Great empires and emperors who live and rule the Gentile sea are also sometimes pictured as sea monsters as well (cf. Jonah). So, the fact that this bowl is poured on the beast’s throne as the fifth bowl points to this as the sea beast.

Another line of reasoning from within Revelation supports this. The various sequences of seven in the book (seals, trumpets, bowls) match each other in various ways, and illumine each other. The fifth trumpet shows a star fall from heaven to the depth of the well of the abyss. He is given a key to open the abyss, and that unleashes a swarm of locust-scorpions, locorpions, that are a plague of darkness as well as a plague of locusts (only uses of σκοτοω in Revelation are in chapters 9 and 16). 

That star is Abaddon or Apollyon, the king of the abyss. If we match the fifth trumpet with the fifth bowl directly, we would say that the beast of the fifth bowl is Satan, the king of the abyss, Destroyer and Destruction.

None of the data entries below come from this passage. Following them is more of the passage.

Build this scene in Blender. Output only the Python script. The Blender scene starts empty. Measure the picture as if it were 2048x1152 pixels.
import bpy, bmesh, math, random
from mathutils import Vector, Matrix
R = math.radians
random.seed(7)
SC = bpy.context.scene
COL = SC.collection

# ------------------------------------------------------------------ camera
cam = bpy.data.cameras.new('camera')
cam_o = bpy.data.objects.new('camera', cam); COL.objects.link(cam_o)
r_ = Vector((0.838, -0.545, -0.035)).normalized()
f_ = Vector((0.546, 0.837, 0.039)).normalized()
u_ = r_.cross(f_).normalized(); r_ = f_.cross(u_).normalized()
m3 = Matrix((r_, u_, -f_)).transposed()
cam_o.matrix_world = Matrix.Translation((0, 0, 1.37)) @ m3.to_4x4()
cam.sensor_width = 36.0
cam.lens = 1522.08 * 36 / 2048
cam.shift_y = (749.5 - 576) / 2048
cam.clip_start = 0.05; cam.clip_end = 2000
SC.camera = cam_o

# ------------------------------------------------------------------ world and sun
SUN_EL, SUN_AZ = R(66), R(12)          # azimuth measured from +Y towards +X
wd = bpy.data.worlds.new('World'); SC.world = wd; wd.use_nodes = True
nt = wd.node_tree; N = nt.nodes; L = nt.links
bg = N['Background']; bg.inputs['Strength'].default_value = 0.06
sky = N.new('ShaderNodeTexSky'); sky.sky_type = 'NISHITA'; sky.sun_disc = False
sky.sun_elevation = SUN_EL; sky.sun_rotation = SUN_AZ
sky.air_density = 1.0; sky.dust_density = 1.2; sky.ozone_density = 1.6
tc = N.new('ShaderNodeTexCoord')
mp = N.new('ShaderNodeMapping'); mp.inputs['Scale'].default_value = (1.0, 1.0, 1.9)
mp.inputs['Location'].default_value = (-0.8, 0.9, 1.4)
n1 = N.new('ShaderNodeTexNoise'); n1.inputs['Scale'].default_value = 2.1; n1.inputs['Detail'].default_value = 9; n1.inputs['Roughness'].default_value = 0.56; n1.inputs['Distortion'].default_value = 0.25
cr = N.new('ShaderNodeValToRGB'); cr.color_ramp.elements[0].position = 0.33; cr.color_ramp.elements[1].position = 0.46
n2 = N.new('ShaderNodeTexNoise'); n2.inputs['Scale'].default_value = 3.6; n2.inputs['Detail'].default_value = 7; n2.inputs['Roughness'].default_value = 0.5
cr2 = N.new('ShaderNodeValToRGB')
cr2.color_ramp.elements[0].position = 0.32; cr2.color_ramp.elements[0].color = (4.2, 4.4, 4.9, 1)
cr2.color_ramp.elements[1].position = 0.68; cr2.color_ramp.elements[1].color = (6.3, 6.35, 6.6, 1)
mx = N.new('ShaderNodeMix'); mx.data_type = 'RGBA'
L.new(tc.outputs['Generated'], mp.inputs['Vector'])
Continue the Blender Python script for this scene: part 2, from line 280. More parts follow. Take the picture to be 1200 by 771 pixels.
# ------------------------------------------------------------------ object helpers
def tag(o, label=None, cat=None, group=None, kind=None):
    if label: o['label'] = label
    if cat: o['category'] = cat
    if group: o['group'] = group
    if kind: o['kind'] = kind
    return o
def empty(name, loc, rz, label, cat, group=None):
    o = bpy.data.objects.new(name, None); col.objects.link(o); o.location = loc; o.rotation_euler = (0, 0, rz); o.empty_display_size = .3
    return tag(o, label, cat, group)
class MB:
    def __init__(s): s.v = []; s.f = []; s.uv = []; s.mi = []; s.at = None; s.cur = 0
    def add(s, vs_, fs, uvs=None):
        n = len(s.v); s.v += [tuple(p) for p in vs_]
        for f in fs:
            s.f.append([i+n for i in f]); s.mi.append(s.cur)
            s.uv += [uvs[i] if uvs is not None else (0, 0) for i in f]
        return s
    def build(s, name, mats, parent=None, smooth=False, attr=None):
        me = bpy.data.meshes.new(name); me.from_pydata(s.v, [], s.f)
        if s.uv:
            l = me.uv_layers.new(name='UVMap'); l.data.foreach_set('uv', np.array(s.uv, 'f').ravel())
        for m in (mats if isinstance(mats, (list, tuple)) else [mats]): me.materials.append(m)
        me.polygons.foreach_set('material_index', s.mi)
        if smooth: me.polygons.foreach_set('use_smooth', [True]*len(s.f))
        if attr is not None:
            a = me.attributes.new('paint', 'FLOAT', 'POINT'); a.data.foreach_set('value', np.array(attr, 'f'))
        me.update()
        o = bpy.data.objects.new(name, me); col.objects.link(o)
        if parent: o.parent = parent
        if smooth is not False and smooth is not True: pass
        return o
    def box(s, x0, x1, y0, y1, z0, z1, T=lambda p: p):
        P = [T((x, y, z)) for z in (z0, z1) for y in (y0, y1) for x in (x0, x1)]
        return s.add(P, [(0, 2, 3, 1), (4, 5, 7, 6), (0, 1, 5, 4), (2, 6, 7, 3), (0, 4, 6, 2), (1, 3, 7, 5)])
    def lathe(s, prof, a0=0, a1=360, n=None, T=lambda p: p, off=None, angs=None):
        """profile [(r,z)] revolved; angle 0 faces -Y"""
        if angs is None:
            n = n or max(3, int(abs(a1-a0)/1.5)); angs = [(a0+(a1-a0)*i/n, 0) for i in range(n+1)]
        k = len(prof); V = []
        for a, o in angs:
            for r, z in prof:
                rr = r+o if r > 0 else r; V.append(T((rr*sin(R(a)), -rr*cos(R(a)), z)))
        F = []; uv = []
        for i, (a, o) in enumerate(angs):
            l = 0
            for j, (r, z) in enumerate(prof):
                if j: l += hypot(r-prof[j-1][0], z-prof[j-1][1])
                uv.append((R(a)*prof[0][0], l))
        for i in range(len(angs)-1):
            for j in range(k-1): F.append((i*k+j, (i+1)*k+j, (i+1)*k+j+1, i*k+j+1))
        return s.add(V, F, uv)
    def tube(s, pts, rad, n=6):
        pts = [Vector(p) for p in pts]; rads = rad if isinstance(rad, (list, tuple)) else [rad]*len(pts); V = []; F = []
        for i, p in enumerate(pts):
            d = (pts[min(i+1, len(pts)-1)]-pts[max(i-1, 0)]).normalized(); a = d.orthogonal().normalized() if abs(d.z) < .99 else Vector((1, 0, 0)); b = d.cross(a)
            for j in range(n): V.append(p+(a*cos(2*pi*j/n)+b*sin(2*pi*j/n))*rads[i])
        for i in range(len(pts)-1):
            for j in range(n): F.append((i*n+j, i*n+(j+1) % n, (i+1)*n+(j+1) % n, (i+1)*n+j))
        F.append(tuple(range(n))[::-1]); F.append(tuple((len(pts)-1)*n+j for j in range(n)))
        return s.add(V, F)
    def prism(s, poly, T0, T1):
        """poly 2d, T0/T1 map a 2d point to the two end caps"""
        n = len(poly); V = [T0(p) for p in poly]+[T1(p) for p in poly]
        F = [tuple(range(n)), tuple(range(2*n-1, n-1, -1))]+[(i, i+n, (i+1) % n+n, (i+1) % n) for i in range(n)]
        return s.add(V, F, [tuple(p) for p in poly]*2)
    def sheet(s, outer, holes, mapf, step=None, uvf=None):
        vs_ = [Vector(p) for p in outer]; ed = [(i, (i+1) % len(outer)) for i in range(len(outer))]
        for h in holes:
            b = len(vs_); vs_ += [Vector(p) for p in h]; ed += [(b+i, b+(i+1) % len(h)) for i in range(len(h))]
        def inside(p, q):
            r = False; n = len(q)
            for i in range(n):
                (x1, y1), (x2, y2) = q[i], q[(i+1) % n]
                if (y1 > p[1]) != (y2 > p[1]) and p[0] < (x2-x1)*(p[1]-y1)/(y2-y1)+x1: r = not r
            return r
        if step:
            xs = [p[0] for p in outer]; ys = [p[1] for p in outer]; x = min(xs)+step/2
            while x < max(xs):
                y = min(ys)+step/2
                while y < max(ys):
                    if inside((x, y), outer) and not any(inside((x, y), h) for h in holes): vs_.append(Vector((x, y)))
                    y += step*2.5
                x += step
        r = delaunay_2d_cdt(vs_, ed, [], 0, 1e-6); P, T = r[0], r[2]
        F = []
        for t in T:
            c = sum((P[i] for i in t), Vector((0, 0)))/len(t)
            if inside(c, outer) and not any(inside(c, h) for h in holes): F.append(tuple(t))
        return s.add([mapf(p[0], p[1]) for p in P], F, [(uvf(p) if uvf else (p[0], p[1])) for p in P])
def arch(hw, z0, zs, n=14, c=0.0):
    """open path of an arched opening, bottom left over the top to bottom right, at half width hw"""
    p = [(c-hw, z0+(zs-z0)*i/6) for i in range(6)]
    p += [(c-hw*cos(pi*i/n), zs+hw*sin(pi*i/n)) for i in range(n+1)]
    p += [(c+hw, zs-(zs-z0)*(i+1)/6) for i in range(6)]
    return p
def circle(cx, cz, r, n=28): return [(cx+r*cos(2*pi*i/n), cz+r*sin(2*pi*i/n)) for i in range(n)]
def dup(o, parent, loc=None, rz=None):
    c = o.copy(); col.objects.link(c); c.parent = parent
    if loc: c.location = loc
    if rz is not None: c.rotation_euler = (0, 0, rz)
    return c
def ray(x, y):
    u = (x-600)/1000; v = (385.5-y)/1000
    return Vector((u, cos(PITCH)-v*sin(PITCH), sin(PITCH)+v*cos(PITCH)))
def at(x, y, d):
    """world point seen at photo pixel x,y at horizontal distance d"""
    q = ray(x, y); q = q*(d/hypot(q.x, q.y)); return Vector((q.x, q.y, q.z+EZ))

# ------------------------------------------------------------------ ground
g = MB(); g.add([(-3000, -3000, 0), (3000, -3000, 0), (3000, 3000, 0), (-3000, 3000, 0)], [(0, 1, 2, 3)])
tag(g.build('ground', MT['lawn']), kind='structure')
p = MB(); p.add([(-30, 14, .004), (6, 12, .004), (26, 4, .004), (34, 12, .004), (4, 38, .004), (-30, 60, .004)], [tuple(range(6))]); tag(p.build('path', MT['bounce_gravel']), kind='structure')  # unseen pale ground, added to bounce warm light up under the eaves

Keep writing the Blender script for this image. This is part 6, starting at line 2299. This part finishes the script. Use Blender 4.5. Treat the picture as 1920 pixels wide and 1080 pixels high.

But some things have happened between the fifth trumpet and the fifth seal. Things have moved ahead. After the seventh trumpet, we see Satan again, in a different guise, as a heavenly dragon preying on the woman who is bearing the child. That dragon is Satan, and he falls from heaven and then fails repeatedly to take out the woman and her children. He calls up the beast of the sea to do his dirty work, and gives this beast from the sea his “throne” (13:2). 

So the beast from the sea, a Gentile beast, has a throne that comes from the dragon. Or, he has the dragon’s throne. Or, perhaps, he is the dragon’s throne, as the four living creatures are Yahweh’s throne.

So, we have this sequence in the career of the king of the abyss. First, he releases locorpions that do not kill but do cause torment. This is the “beast from the abyss” to which 11:7 refers. Then the king turns over his throne to the beast from the sea, who does kill. Now the fifth bowl is poured out on the throne of that beast, and causes a plague.

If this is the case, then we should see in the fifth bowl a judgment against Rome. Rome is entering an age of darkness. And that is historically fitting. During the latter part of the 60s AD, Rome was wracked by crises. The old Julio-Claudian dynasty was collapsing. Old Rome was falling apart. A new Rome was taking form, and did after the tumultuous year of four emperors, 69 AD.